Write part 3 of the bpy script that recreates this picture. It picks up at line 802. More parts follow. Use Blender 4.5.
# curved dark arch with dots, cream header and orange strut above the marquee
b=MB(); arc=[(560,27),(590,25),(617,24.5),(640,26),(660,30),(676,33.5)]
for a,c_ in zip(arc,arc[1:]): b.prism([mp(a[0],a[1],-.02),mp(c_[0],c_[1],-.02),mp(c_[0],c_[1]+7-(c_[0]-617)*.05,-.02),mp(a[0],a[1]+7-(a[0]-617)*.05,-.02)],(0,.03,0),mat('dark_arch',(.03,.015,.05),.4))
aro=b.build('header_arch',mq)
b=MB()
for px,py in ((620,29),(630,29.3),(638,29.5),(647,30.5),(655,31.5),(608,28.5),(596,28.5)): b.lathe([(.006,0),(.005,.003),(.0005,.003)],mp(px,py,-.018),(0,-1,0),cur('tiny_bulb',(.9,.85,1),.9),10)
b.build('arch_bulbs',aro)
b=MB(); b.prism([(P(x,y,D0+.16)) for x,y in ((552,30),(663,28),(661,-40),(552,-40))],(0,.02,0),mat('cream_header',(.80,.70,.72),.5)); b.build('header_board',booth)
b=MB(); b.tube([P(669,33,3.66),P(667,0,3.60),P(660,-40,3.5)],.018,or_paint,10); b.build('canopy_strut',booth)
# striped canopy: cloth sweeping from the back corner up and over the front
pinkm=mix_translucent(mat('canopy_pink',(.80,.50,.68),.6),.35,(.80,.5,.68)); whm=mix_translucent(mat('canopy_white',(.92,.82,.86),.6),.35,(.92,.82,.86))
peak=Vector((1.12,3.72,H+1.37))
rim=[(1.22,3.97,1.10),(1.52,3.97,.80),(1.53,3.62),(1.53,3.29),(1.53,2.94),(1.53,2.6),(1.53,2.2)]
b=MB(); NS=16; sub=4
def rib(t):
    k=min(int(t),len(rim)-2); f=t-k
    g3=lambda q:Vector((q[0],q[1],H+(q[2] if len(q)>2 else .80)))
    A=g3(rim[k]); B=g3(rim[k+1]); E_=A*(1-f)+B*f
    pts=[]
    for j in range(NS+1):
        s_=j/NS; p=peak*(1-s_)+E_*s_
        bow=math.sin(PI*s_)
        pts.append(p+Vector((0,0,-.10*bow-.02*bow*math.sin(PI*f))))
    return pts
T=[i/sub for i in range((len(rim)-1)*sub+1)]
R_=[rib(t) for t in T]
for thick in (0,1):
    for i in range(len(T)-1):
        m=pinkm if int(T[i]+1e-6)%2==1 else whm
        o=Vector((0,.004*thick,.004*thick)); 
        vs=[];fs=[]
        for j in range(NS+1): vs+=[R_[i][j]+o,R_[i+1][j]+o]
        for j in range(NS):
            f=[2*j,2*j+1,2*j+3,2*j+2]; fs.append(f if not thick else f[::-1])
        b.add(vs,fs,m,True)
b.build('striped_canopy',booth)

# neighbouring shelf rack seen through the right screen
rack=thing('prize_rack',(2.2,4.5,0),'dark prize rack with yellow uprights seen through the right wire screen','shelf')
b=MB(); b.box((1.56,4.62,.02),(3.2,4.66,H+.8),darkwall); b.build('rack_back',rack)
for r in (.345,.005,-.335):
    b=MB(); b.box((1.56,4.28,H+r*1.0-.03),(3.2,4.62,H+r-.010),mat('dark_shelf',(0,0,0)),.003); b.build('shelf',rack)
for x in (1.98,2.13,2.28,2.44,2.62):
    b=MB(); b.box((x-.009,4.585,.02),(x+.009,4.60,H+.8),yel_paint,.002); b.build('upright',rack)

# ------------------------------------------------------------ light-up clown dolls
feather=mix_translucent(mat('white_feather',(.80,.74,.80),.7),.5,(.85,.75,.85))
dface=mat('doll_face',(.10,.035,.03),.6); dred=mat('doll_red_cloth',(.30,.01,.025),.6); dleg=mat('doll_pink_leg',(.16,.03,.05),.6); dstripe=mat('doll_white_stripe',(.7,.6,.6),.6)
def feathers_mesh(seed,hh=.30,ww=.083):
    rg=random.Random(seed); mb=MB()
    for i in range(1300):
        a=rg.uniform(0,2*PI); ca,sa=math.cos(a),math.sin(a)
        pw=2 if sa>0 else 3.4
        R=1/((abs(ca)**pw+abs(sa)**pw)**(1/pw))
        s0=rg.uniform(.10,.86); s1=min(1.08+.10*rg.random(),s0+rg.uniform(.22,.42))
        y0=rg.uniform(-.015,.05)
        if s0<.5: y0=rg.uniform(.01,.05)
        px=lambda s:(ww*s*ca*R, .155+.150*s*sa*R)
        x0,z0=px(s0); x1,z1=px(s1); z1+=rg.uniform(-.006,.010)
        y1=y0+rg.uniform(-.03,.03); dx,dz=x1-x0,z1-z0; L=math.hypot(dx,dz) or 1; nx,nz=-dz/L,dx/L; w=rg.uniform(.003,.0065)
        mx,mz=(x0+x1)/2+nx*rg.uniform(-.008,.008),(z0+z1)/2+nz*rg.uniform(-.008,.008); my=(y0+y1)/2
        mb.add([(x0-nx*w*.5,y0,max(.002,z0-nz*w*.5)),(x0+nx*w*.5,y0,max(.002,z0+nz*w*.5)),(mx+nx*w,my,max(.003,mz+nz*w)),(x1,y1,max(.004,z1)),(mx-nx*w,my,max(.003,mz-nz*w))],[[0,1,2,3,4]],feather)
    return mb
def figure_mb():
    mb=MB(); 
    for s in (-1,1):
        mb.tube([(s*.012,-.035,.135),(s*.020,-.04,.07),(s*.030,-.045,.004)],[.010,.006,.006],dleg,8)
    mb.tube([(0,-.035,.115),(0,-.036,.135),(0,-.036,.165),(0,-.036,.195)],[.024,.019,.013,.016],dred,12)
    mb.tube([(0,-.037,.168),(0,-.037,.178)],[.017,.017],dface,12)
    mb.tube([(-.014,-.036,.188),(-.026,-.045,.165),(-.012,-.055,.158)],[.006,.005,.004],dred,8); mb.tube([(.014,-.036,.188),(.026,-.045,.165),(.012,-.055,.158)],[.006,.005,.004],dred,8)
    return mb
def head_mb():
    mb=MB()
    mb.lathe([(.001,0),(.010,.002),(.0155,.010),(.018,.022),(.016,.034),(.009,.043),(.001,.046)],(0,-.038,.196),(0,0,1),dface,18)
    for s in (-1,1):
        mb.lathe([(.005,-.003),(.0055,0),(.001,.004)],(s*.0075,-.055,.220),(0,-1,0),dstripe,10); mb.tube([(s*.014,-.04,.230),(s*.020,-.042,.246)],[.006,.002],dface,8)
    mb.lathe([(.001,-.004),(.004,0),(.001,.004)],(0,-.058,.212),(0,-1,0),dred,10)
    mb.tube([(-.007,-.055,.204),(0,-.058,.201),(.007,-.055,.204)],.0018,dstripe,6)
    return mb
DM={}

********

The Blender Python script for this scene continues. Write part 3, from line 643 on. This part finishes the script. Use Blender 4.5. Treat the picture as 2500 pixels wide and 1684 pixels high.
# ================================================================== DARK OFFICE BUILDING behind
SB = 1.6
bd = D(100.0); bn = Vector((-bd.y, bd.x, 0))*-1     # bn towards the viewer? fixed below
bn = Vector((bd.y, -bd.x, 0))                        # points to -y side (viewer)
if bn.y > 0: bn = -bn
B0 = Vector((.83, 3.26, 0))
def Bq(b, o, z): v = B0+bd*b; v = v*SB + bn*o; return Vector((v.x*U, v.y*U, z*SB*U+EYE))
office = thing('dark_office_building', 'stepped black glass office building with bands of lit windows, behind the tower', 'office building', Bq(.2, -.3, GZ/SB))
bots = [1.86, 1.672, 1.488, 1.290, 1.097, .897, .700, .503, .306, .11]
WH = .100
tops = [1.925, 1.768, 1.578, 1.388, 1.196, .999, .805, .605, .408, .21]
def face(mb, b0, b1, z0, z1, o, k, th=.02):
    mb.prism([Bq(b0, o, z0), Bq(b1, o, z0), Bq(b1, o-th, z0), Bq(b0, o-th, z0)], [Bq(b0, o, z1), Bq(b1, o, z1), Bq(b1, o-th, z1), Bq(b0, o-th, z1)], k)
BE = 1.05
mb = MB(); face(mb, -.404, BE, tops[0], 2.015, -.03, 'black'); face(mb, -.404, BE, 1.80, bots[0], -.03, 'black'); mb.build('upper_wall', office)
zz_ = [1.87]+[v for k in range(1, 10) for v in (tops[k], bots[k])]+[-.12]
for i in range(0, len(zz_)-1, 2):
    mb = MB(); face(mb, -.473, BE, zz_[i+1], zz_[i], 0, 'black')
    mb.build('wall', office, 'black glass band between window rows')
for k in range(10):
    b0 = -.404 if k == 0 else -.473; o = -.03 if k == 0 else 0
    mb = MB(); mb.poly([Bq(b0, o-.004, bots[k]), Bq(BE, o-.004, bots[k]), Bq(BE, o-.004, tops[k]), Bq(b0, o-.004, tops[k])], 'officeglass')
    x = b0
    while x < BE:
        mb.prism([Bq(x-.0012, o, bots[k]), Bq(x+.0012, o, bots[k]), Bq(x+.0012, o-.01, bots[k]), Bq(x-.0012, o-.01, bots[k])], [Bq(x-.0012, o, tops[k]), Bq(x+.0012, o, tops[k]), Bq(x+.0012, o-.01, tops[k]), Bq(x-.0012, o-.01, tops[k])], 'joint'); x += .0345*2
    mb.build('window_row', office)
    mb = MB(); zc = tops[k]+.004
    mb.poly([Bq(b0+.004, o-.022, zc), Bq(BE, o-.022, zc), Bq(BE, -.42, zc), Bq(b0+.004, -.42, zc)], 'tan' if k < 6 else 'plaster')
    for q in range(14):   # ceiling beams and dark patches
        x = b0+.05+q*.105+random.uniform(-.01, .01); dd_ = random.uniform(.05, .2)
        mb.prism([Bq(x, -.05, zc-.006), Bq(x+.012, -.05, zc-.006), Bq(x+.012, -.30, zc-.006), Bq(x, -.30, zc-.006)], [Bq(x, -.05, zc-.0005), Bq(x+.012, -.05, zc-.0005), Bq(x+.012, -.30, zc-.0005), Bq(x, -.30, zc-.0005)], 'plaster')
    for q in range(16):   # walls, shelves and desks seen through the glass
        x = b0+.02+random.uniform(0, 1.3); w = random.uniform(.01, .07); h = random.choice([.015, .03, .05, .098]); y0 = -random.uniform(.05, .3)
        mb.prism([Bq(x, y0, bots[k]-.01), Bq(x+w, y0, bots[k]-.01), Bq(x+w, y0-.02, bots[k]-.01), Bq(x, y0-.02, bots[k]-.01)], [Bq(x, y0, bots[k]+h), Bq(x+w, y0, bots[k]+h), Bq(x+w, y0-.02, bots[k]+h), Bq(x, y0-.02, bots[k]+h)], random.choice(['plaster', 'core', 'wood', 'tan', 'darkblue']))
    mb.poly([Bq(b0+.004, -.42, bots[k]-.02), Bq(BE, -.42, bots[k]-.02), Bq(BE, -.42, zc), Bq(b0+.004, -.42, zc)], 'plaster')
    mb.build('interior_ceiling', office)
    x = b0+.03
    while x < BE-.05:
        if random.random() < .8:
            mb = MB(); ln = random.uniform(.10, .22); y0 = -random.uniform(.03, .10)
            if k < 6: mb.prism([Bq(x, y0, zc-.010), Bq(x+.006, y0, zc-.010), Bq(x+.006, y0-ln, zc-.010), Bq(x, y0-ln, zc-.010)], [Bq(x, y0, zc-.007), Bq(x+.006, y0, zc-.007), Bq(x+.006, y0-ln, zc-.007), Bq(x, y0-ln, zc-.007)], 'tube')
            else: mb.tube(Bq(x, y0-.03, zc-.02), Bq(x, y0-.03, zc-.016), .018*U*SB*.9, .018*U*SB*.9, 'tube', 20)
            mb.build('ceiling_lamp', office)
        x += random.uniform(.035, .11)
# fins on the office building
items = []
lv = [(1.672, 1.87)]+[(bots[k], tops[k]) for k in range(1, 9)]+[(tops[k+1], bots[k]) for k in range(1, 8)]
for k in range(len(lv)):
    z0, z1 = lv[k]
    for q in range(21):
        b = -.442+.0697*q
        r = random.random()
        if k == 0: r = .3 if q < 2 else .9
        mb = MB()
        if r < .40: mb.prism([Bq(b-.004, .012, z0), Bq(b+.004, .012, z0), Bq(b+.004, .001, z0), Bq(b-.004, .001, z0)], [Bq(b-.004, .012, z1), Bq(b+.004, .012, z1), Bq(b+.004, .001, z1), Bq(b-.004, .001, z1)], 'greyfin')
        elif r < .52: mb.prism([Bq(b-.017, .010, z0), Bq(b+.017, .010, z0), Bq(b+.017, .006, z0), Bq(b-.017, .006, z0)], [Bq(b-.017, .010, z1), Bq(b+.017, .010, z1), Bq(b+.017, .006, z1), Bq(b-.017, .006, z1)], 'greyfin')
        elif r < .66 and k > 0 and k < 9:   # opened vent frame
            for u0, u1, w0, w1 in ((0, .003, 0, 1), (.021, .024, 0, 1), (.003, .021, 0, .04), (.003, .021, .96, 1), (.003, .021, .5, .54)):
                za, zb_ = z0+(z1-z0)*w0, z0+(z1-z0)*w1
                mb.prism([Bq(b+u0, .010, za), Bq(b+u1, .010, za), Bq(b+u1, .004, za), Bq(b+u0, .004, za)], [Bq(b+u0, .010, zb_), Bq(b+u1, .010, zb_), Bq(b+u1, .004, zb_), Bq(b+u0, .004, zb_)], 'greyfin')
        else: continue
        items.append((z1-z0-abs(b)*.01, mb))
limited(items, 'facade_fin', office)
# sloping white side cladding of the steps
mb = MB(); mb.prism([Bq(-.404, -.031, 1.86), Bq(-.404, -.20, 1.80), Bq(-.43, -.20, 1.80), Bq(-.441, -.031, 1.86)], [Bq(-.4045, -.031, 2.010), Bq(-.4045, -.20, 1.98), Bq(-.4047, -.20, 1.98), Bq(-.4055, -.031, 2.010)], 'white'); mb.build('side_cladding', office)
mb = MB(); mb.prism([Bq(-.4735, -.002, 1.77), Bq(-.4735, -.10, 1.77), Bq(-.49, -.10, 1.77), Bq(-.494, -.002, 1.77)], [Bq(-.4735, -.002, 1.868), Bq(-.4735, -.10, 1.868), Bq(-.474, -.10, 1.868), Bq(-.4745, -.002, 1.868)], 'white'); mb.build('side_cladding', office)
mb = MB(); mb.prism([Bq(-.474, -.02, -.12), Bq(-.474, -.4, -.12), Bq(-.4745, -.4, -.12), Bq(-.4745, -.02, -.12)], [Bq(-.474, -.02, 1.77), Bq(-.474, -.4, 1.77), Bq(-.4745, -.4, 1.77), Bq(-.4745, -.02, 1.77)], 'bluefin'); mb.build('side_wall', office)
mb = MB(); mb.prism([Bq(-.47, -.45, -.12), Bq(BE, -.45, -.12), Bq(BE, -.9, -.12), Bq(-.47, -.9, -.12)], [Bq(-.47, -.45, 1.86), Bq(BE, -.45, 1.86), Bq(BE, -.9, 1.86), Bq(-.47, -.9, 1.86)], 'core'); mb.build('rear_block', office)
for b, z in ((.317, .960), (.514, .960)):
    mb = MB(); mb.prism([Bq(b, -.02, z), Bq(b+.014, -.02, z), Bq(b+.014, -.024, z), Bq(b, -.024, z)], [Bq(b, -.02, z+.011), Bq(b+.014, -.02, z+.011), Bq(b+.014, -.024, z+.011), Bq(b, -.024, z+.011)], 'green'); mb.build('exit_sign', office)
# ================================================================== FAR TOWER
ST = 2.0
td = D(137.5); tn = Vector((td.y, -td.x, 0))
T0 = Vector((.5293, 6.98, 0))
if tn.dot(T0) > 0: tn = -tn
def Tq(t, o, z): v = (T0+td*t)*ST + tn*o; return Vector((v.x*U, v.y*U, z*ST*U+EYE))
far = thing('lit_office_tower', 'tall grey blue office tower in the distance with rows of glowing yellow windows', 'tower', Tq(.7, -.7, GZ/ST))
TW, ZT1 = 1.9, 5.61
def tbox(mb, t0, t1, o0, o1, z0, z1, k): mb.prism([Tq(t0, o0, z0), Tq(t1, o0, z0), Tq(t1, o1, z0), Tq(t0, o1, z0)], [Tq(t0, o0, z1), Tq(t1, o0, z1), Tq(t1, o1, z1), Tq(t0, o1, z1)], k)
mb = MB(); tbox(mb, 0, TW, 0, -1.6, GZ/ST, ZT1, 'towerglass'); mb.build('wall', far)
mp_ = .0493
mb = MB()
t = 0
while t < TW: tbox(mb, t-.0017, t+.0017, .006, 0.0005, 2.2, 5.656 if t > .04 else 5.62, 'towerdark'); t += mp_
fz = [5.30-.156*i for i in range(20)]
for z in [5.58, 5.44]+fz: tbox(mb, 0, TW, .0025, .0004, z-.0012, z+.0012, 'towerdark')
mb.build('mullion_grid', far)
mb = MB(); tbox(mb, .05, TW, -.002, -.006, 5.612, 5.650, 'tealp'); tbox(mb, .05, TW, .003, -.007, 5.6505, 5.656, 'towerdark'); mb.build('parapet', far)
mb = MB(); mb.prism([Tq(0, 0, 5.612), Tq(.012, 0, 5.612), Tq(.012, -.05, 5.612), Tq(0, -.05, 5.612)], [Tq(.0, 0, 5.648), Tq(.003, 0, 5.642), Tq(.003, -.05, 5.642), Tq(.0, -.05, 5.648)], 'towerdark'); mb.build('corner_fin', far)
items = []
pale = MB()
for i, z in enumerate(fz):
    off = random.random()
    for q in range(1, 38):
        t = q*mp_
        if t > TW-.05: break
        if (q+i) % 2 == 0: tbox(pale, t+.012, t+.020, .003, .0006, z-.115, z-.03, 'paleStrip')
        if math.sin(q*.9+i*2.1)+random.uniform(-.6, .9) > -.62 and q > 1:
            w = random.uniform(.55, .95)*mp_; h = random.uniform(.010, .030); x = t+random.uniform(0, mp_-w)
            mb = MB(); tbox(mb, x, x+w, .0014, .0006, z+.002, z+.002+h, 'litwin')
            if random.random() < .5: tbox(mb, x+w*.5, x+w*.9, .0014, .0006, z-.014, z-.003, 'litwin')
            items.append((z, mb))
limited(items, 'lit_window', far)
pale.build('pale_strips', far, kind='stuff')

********

▶ _EXERCISE PROMPT_
Retype, in the same exact form, the lines of the material above from the line holding "Write part 3 of" through the line holding "b.build('striped_canopy',booth)".

▶ _ANSWER TO THIS EXERCISE_
Write part 3 of the bpy script that recreates this picture. It picks up at line 802. More parts follow. Use Blender 4.5.
# curved dark arch with dots, cream header and orange strut above the marquee
b=MB(); arc=[(560,27),(590,25),(617,24.5),(640,26),(660,30),(676,33.5)]
for a,c_ in zip(arc,arc[1:]): b.prism([mp(a[0],a[1],-.02),mp(c_[0],c_[1],-.02),mp(c_[0],c_[1]+7-(c_[0]-617)*.05,-.02),mp(a[0],a[1]+7-(a[0]-617)*.05,-.02)],(0,.03,0),mat('dark_arch',(.03,.015,.05),.4))
aro=b.build('header_arch',mq)
b=MB()
for px,py in ((620,29),(630,29.3),(638,29.5),(647,30.5),(655,31.5),(608,28.5),(596,28.5)): b.lathe([(.006,0),(.005,.003),(.0005,.003)],mp(px,py,-.018),(0,-1,0),cur('tiny_bulb',(.9,.85,1),.9),10)
b.build('arch_bulbs',aro)
b=MB(); b.prism([(P(x,y,D0+.16)) for x,y in ((552,30),(663,28),(661,-40),(552,-40))],(0,.02,0),mat('cream_header',(.80,.70,.72),.5)); b.build('header_board',booth)
b=MB(); b.tube([P(669,33,3.66),P(667,0,3.60),P(660,-40,3.5)],.018,or_paint,10); b.build('canopy_strut',booth)
# striped canopy: cloth sweeping from the back corner up and over the front
pinkm=mix_translucent(mat('canopy_pink',(.80,.50,.68),.6),.35,(.80,.5,.68)); whm=mix_translucent(mat('canopy_white',(.92,.82,.86),.6),.35,(.92,.82,.86))
peak=Vector((1.12,3.72,H+1.37))
rim=[(1.22,3.97,1.10),(1.52,3.97,.80),(1.53,3.62),(1.53,3.29),(1.53,2.94),(1.53,2.6),(1.53,2.2)]
b=MB(); NS=16; sub=4
def rib(t):
    k=min(int(t),len(rim)-2); f=t-k
    g3=lambda q:Vector((q[0],q[1],H+(q[2] if len(q)>2 else .80)))
    A=g3(rim[k]); B=g3(rim[k+1]); E_=A*(1-f)+B*f
    pts=[]
    for j in range(NS+1):
        s_=j/NS; p=peak*(1-s_)+E_*s_
        bow=math.sin(PI*s_)
        pts.append(p+Vector((0,0,-.10*bow-.02*bow*math.sin(PI*f))))
    return pts
T=[i/sub for i in range((len(rim)-1)*sub+1)]
R_=[rib(t) for t in T]
for thick in (0,1):
    for i in range(len(T)-1):
        m=pinkm if int(T[i]+1e-6)%2==1 else whm
        o=Vector((0,.004*thick,.004*thick)); 
        vs=[];fs=[]
        for j in range(NS+1): vs+=[R_[i][j]+o,R_[i+1][j]+o]
        for j in range(NS):
            f=[2*j,2*j+1,2*j+3,2*j+2]; fs.append(f if not thick else f[::-1])
        b.add(vs,fs,m,True)
b.build('striped_canopy',booth)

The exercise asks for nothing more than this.